Мерген — ничтожный город, напоминающий по своему характеру русский уездный городок, основанный ради правительственных соображений. В начале XVIII века был основан город Хайлар на дороге из Цицигара к северо-западу, в теперешнее Забайкалье; город Мерген с лубочной крепостью стоит на одной с ним широте, по дороге из Цицигара же в Айгун (на Амуре), и основан, по-видимому, около того же времени или во время появления русских на Амуре. Иначе как объяснить существование города, — вопреки нашим понятиям о китайских городах, — вовсе не торгового, с десятком всего лавок, в которых можно найти только самые необходимые для китайца предметы. Правда, и тут видно намерение устроить что-то вроде торговой улицы, с тремя деревянными арками (то же самое есть и в Хайларе). Но эти разваливающиеся ворота с резными украшениями, грозящие гибелью неосторожному проезжему, который заденет за них осью, так и переносят вас в родимый уездный город, где и гостиный двор устроили, а все-таки торговля не привилась, да и торговать некому, а главное, не с кем.

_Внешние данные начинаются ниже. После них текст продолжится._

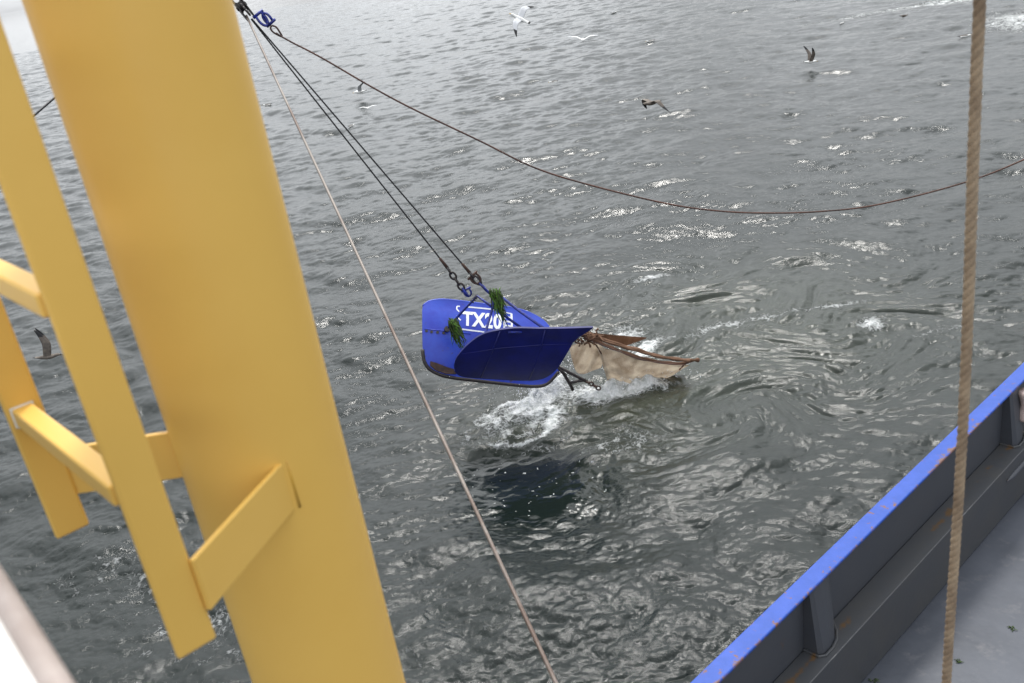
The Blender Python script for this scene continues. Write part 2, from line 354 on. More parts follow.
def sea_mat():
    m = bpy.data.materials.new('sea_water'); m.use_nodes = True; t = m.node_tree; b = t.nodes['Principled BSDF']
    c = nn(t, 'ShaderNodeTexCoord')
    fo = nn(t, 'ShaderNodeAttribute', attribute_name='foam').outputs['Fac']
    chn = nn(t, 'ShaderNodeAttribute', attribute_name='churn').outputs['Fac']
    ca = nn(t, 'ShaderNodeAttribute', attribute_name='calm').outputs['Fac']
    def noise(scale, det=5, rough=.6, dist=0):
        n = nn(t, 'ShaderNodeTexNoise'); n.inputs['Scale'].default_value = scale; n.inputs['Detail'].default_value = det
        n.inputs['Roughness'].default_value = rough; n.inputs['Distortion'].default_value = dist
        t.links.new(c.outputs['Object'], n.inputs['Vector']); return n
    # lacy foam: thin cell walls in the sparse places, solid in the dense ones
    wv = noise(3.0, 3, .6)
    addv = nn(t, 'ShaderNodeVectorMath', operation='MULTIPLY_ADD'); addv.inputs[1].default_value = (.55, .55, .55)
    t.links.new(wv.outputs['Color'], addv.inputs[0]); t.links.new(c.outputs['Object'], addv.inputs[2])
    v = nn(t, 'ShaderNodeTexVoronoi', feature='DISTANCE_TO_EDGE'); v.inputs['Scale'].default_value = 7; t.links.new(addv.outputs[0], v.inputs['Vector'])
    wall = math_(t, 'SUBTRACT', 1.0, math_(t, 'MULTIPLY', v.outputs['Distance'], 5.0, clamp=True))
    n1 = noise(2.6, 9, .68, .6); n2 = noise(16, 6, .7)
    tex = math_(t, 'ADD', math_(t, 'MULTIPLY', n1.outputs['Fac'], 1.05), math_(t, 'ADD', math_(t, 'MULTIPLY', wall, .22), math_(t, 'MULTIPLY', n2.outputs['Fac'], .35)))
    s = math_(t, 'ADD', fo, tex)
    mr = nn(t, 'ShaderNodeMapRange'); mr.inputs['From Min'].default_value = 1.22; mr.inputs['From Max'].default_value = 1.58
    t.links.new(s, mr.inputs['Value'])
    fv = nn(t, 'ShaderNodeTexVoronoi', feature='F1'); fv.inputs['Scale'].default_value = 6.5; t.links.new(addv.outputs[0], fv.inputs['Vector'])
    fk = math_(t, 'MULTIPLY', math_(t, 'LESS_THAN', fv.outputs['Distance'], math_(t, 'MULTIPLY_ADD', n1.outputs['Fac'], .5, -.14)), math_(t, 'GREATER_THAN', math_(t, 'ADD', ca, n1.outputs['Fac']), .95))
    foam = math_(t, 'MAXIMUM', mr.outputs[0], math_(t, 'MULTIPLY', fk, .75))
    base = nn(t, 'ShaderNodeMixRGB'); base.inputs[1].default_value = (.0065, .0105, .0085, 1); base.inputs[2].default_value = (.060, .068, .049, 1)
    t.links.new(math_(t, 'MULTIPLY', chn, n1.outputs['Fac']), base.inputs[0])
    fc = nn(t, 'ShaderNodeMixRGB'); fc.inputs[1].default_value = (.40, .43, .41, 1); fc.inputs[2].default_value = (.88, .89, .89, 1)
    n3 = noise(7, 8, .75, .5); fr_ = nn(t, 'ShaderNodeMapRange'); fr_.inputs['From Min'].default_value = .36; fr_.inputs['From Max'].default_value = .6
    t.links.new(n3.outputs['Fac'], fr_.inputs['Value']); t.links.new(fr_.outputs[0], fc.inputs[0])
    cx = nn(t, 'ShaderNodeMixRGB'); t.links.new(fc.outputs[0], cx.inputs[2]); t.links.new(foam, cx.inputs[0]); t.links.new(base.outputs[0], cx.inputs[1])
    t.links.new(cx.outputs[0], b.inputs['Base Color'])
    t.links.new(math_(t, 'MULTIPLY_ADD', foam, .5, .05), b.inputs['Roughness'])
    b.inputs['IOR'].default_value = 1.34
    bn = noise(9, 6, .62, .4); bn2 = noise(2.2, 5, .6, .3)
    hgt = math_(t, 'ADD', math_(t, 'MULTIPLY', bn.outputs['Fac'], .13), math_(t, 'ADD', math_(t, 'MULTIPLY', n2.outputs['Fac'], .06), math_(t, 'MULTIPLY', noise(42, 3, .6).outputs['Fac'], .022)))
    hgt = math_(t, 'MULTIPLY', hgt, math_(t, 'SUBTRACT', 1.0, math_(t, 'MULTIPLY', ca, .85)))
    hgt = math_(t, 'ADD', hgt, math_(t, 'MULTIPLY', math_(t, 'MULTIPLY', foam, math_(t, 'ADD', n2.outputs['Fac'], n3.outputs['Fac'])), .6))
    bp = nn(t, 'ShaderNodeBump'); bp.inputs['Strength'].default_value = .8; bp.inputs['Distance'].default_value = .12
    t.links.new(hgt, bp.inputs['Height']); t.links.new(bp.outputs[0], b.inputs['Normal'])
    return m
build_sea()
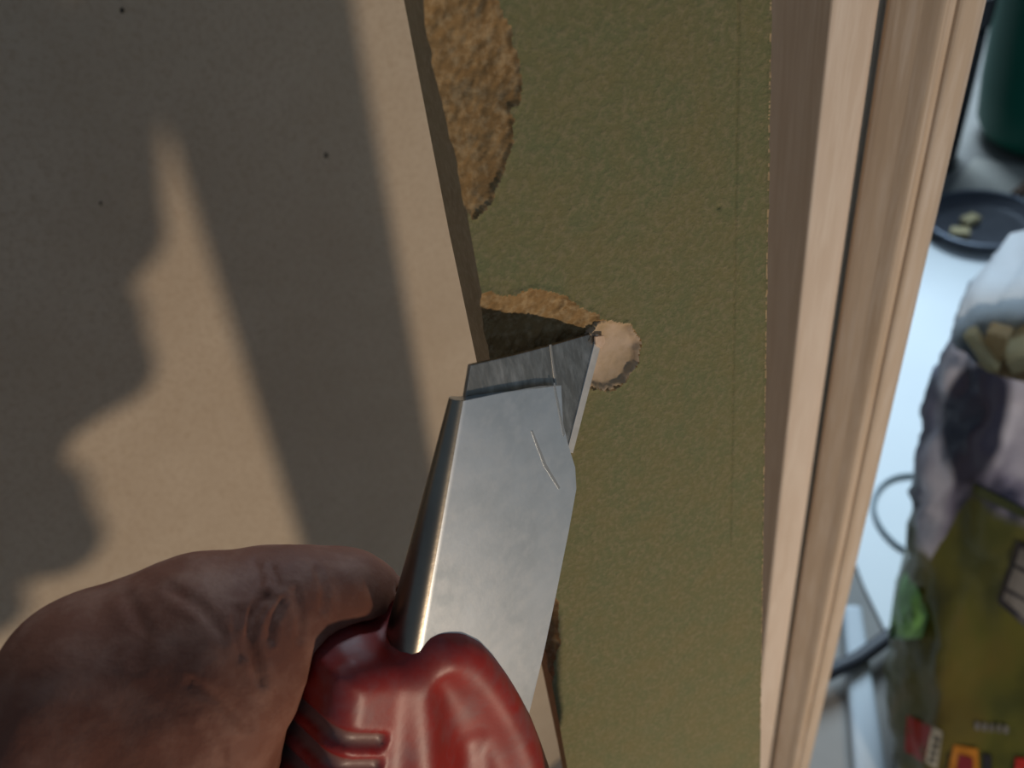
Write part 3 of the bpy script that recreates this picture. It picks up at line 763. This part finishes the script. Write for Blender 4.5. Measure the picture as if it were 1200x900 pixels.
# green tub and black case
tb = floor_pt(1217, 199); _t = nrm([tb[0], tb[1], 0]); tb = tb + _t * .13 + np.array([_t[1], -_t[0], 0]) * .020; tb[2] = .003
m_tub = mat('green_plastic', (.003, .125, .082), .5, c2=(.003, .105, .07), scale=5, spec=.25)
tub = thing('green_tub', 'round dark green plastic tub with rounded base at the back', 'tub', tb)
pr = [(1e-4, .004), (.09, .0), (.115, .004), (.132, .016), (.142, .035), (.150, .10), (.158, .22), (.165, .36), (.166, .38)]
an = np.linspace(0, 2 * math.pi, 64, endpoint=False)
rg = [[tb + np.array([r_ * math.cos(q), r_ * math.sin(q), z]) for q in an] for r_, z in pr + [(.161, .38), (.155, .30), (.14, .06), (1e-4, .04)]]
v, f = loft(rg, caps=False); recalc(mesh_obj('tub_body', v, f, m_tub, parent=tub, smooth=True))
rg = [[tb + np.array([(.166 + .007 * math.cos(t)) * math.cos(q), (.166 + .007 * math.cos(t)) * math.sin(q), .375 + .009 * math.sin(t)]) for q in an] for t in np.linspace(0, 2 * math.pi, 11)]
v, f = loft(rg, caps=False); recalc(mesh_obj('tub_rim', v, f, m_tub, parent=tub, smooth=True))
m_box = mat('box_black', (.012, .012, .016), .5, c2=(.02, .02, .026), scale=20)  # plain black box filling the dark gap beside the tub
ct = floor_pt(1137, 188); ct[2] = 0; vdir = nrm([ct[0], ct[1], 0]); ux = np.array([vdir[1], -vdir[0], 0]); cc = ct - ux * .112 - vdir * .02
case = thing('black_box', 'plain black case standing left of the green tub', 'case', cc)
v, f = box_at(cc + np.array([0, 0, .12]), (ux, vdir, (0, 0, 1)), (.18, .085, .24)); recalc(mesh_obj('box_body', v, f, m_box, parent=case), .012, 4)
v, f = box_at(cc + np.array([0, 0, .265]), (ux, vdir, (0, 0, 1)), (.186, .091, .05)); recalc(mesh_obj('box_lid', v, f, m_box, parent=case), .01, 4)

# cables
m_cab = mat('cable_black', (.045, .047, .06), .5); m_wire = mat('wire_grey', (.20, .25, .28), .5)
fp = lambda L_, h: [floor_pt(x, y, h) for x, y in L_]
v, f = tube(fp([(900, 815), (950, 797), (982, 783), (1005, 772), (1028, 756), (1046, 744), (1070, 738)], .020), .0072)
tag(mesh_obj('power_cable', v, f, m_cab, smooth=True), 'thick black cable running from the pine moulding to the sack', 'cable')
v, f = tube(fp([(1110, 556), (1078, 556), (1050, 559), (1032, 571), (1024, 592), (1030, 614), (1046, 634), (1064, 645), (1090, 650)], .0065), .0024)
tag(mesh_obj('thin_wire', v, f, m_wire, smooth=True), 'thin grey looped wire on the lit white floor slab beside the sack', 'wire')
for o in list(bpy.data.objects):
    if '_b' in o: del o['_b']
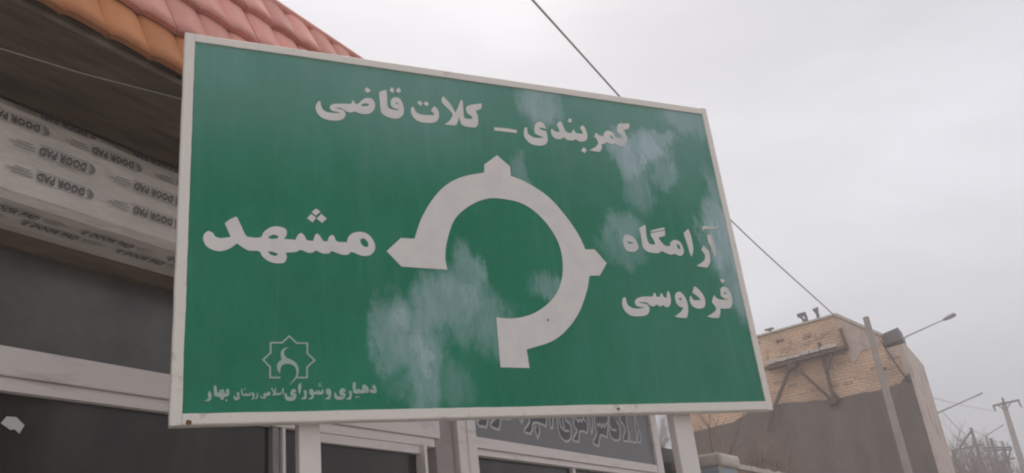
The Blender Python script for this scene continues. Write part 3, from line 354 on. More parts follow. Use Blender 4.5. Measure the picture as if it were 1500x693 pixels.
    'dehyari': ['1563,4871 1570,4868 1578,4863 1583,4853 1586,4841 1586,4828 1583,4814 1578,4796 1574,4781 1565,4780 1554,4780 1542,4782 1533,4785 1542,4791 1553,4798 1561,4807 1567,4814 1558,4818 1549,4823 1545,4831 1544,4841 1545,4852 1548,4861 1556,4868', '1619,4844 1622,4833 1626,4820 1630,4812 1638,4806 1655,4804 1674,4804 1686,4806 1693,4809 1678,4810 1661,4813 1654,4819 1652,4827 1651,4838 1654,4850 1659,4860 1666,4867 1676,4870 1687,4869 1695,4864 1701,4856 1702,4848 1701,4841 1679,4845 1681,4841 1685,4836 1693,4832 1699,4829 1700,4821 1699,4809 1695,4797 1687,4786 1676,4779 1663,4775 1648,4774 1633,4775 1624,4780 1617,4787 1611,4797 1609,4811 1613,4829', '1741,4852 1746,4846 1751,4835 1753,4823 1752,4808 1747,4791 1742,4777 1732,4776 1720,4776 1708,4778 1698,4779 1711,4786 1724,4795 1731,4805 1733,4815 1731,4828 1727,4839', '1762,4913 1785,4920 1786,4906 1787,4889 1786,4871 1785,4857 1797,4855 1806,4869 1811,4862 1818,4855 1828,4854 1836,4855 1839,4866 1841,4878 1841,4887 1841,4892 1848,4895 1857,4897 1869,4893 1880,4885 1888,4873 1893,4861 1894,4848 1892,4837 1889,4830 1883,4827 1873,4829 1861,4831 1851,4827 1840,4824 1828,4825 1816,4827 1810,4825 1803,4823 1789,4823 1776,4825 1769,4828 1764,4835 1762,4852 1761,4872 1761,4895', '1850,4863 1857,4866 1862,4856 1855,4854', '1872,4852 1877,4856 1879,4844 1872,4842', '1787,4805 1797,4798 1786,4789 1776,4797', '1805,4804 1815,4797 1805,4789 1796,4797', '1934,4898 1940,4893 1948,4884 1954,4873 1958,4860 1957,4841 1953,4826 1941,4826 1926,4826 1915,4828 1907,4830 1904,4838 1902,4847 1906,4856 1910,4862 1914,4859 1920,4855 1932,4855 1943,4855 1938,4859 1931,4864 1924,4869 1918,4874'],
}
STAR = '1191,4959 1112,4961 1112,5044 1059,5102 1117,5159 1117,5241 1205,5242 1263,5297 1320,5240 1405,5240 1403,5156 1461,5099 1399,5043 1397,4958 1320,4958'
SHOP_TEXT = ['12869,6185 12874,6149 12877,6103 12872,6064 12858,6019 12824,5952 12788,5895 12763,5882 12739,5885 12704,5892 12667,5898 12629,5887 12589,5881 12536,5907 12499,5942 12515,5970 12554,5998 12607,6026 12658,6059 12683,6116 12695,6165', '13146,6216 13161,6165 13165,6108 13131,6084 13078,6062 13006,6020 12945,5977 12921,5943 12944,5915 13066,5895 13190,5882 13224,5934 13262,5998 13281,6054 13291,6095 13361,6103 13445,6111 13509,6107 13567,6108 13628,6124 13681,6157 13717,6222 13739,6282', '13978,6309 13973,6270 13969,6220 13973,6174 13982,6134 14000,6106 14015,6089 14040,6110 14071,6143 14094,6187 14113,6236 14126,6287 14134,6326', '14292,6344 14283,6304 14282,6254 14317,6208 14338,6160 14286,6102 14212,6048 14145,6006 14097,5971 14088,5941 14117,5919 14216,5914 14314,5915 14354,5950 14400,6000 14422,6060 14450,6115 14517,6141 14595,6152 14663,6150 14731,6143 14803,6140 14868,6134 14914,6120 14944,6107 14973,6148 15007,6216 15026,6328 15037,6427', '14569,6094 14537,6062 14507,6021 14507,5984 14522,5944 14546,5895 14568,5854 14613,5900 14662,5957 14687,6006 14696,6050 14676,6081 14651,6101', '15149,6439 15147,6401 15145,6334 15145,6212 15145,6103 15232,6112 15265,6231 15298,6362 15303,6425 15299,6456', '15540,6469 15496,6335 15456,6181 15460,6076 15491,5996 15553,5941 15628,5907 15692,5891 15760,5893 15847,5910 15927,5945 15974,6000 16004,6066 16028,6141 16033,6211 16005,6260 15959,6294 15892,6301 15841,6321 15860,6416 15894,6508', '15624,6478 15588,6352 15565,6216 15604,6163 15665,6137 15719,6114 15779,6103 15858,6111 15923,6123', '15765,6494 15730,6387 15702,6268 15724,6199 15753,6158', '16306,6554 16227,6420 16165,6276 16224,6210 16292,6170 16279,6136 16227,6099 16130,6031 16046,5967 16037,5942 16077,5932 16185,5925 16289,5923 16418,6156 16490,6165 16584,6171 16680,6160 16756,6147 16794,6212 16840,6315 16878,6478 16907,6620', '16309,6421 16405,6352 16512,6416 16572,6369 16675,6460 16768,6375', '16970,6627 16968,6487 16966,6327 16970,6228 16975,6166 17020,6195 17070,6270 17098,6462 17115,6643', '17294,6663 17247,6538 17204,6392 17223,6295 17240,6217 17199,6152 17138,6100 17073,6059 17020,6023 16993,5979 17009,5941 17119,5922 17231,5912 17396,6163 17474,6166 17573,6165 17660,6151 17725,6137 17782,6231 17858,6372 17940,6571 18006,6742', '17311,6430 17367,6359 17466,6418 17520,6340 17634,6434 17688,6356 17848,6484', '18076,6750 17986,6521 17908,6278 17928,6185 17994,6145 18080,6118 18184,6112 18302,6123 18408,6159 18462,6238 18490,6331 18506,6418 18497,6491 18439,6531 18381,6552', '17965,6439 18001,6394 18067,6349 18193,6344 18306,6350', '18691,6818 18640,6706 18605,6589 18656,6561 18729,6543 18791,6475 18813,6390 18721,6296 18621,6213 18599,6166 18629,6142 18736,6139 18844,6145 18901,6209 18959,6300 18959,6400 18954,6521 18992,6701 19030,6856', '19033,6395 19023,6318 19004,6231 18969,6182 18937,6153 19343,6156 19404,6241 19458,6344 19430,6403 19404,6489 19467,6709 19538,6912', '19602,6463 19466,6181 19597,6177 19656,6248 19695,6365 19619,6547 19540,6729 19569,6848 19618,6921']

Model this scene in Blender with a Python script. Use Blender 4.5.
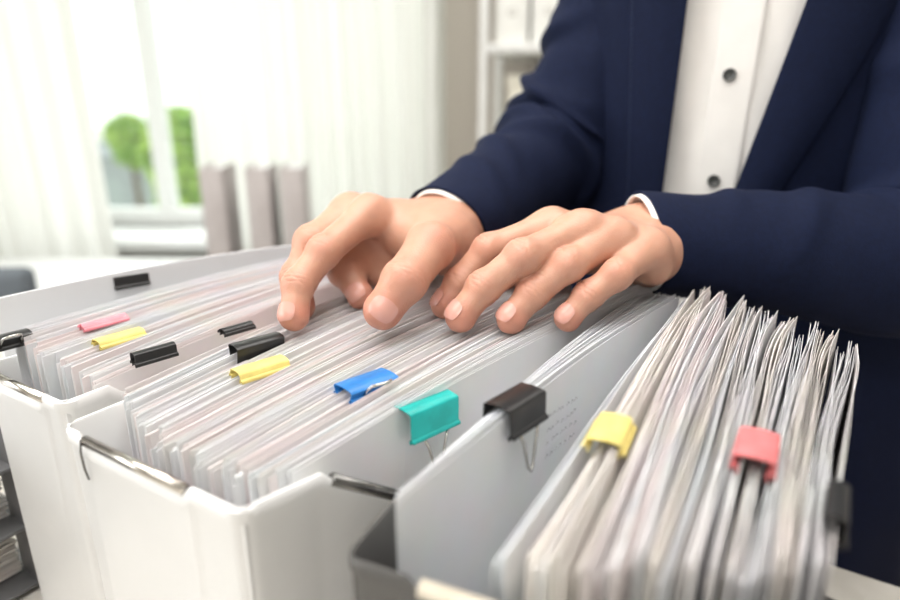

Только бродят по улицам толпы чиновников, и время от времени жители окрестных деревень приезжают продавать свои продукты для прокормления амбаня, его громадной свиты и тех десяти купцов, которые поселились ради нужд чиновничества. Но маньчжуры любят плодить чиновничество, любят эффекты, и Мерген возведен на степень города, и войско заведено (никуда не годное), и город, верно, зовется «крепостью», благо выстроен на потеху людям вал с двумя деревянными частоколами, которые, конечно, развалятся от собственных выстрелов.